It’s almost the holiday season once again, which means that in a few short weeks many of us will be
revisiting Pottersville, the what-if town that will come to pass if George Bailey decides to end his
heroic existence in It’s a Wonderful Life. Filled with seedy bars, loose morals, and jazz, Pottersville
was supposed to be a dark warning to George, but let’s be honest: it also looked a heck of a lot more
interesting than Bailey’s plain off-white Bedford Falls.

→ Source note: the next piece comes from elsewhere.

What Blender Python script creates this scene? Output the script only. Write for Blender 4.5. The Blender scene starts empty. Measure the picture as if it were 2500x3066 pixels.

We may not be quite into Capra season yet, but this month, another sort-of Pottersville comes to area screens. And like with Capra’s holiday chestunt, this one reminds us that sometimes it’s the villains
who give the story its sharpest spice.

Fantastic Beasts: The Crimes of Grindelwald is the sequel to Fantastic Beasts and Where to Find Them,
director David Yates’ 2016 fantasy film based on an earlier novel by Harry Potter author J. K. Rowling.
The second of five planned films in the Beasts series, this one picks up not long after the end of the first
story, which concluded with the capture of Gellert Grindelwald (Johnny Depp), a powerful wizard with
some dark ideas.

In the new film, Grindelwald has escaped the custody of MACUSA (Magical Congress of the United
States of America; one of the big changes from the Potter series was seeing the first story set in a
storybook New York of the 1920s), and has begun to gather his acolytes to pursue a dark goal: he wants
to see pure-blood wizards ruling over the rest of the world. While the “wizards above all” goals might
bear some similarity to the infamous Voldemort of the Potter series, Depp’s villain is decidedly more
fashion-conscious. Voldemort’s absent nose left him looking a bit like a creepy turkey neck with eyes,
but Grindelwald sports a stylishly mussed blond hairdo and well tailored outfits instead of wizard’s
robes.

Returning as hero Newt Scamander is Eddie Redmayne, who gets some help this time around from
another character familiar to Potter fans: Albus Dumbledore. The Hogwarts headmaster, played so well
by Michael Gambon in the earlier series, is portrayed here as a younger man by Jude Law. The
architects of the Potter universe have to walk a fine line with character crossover as these films move
forward, and as their stories get closer in time to those already told. More than most, Potter fans are
attached to their universe, and invested in the actors that have helped make it real. If a note or two
doesn’t ring true, the whole song might suffer.

But the future, as George Bailey discovered, is up to us to make. For now, it’s excitement enough to have a new story set in Rowling’s richly imagined world. And like Bailey, I think we can all be
forgiven for wanting to escape the real world for a little bit.

Fantastic Beasts: The Crimes of Grindelwald, opens November 16 in wide release.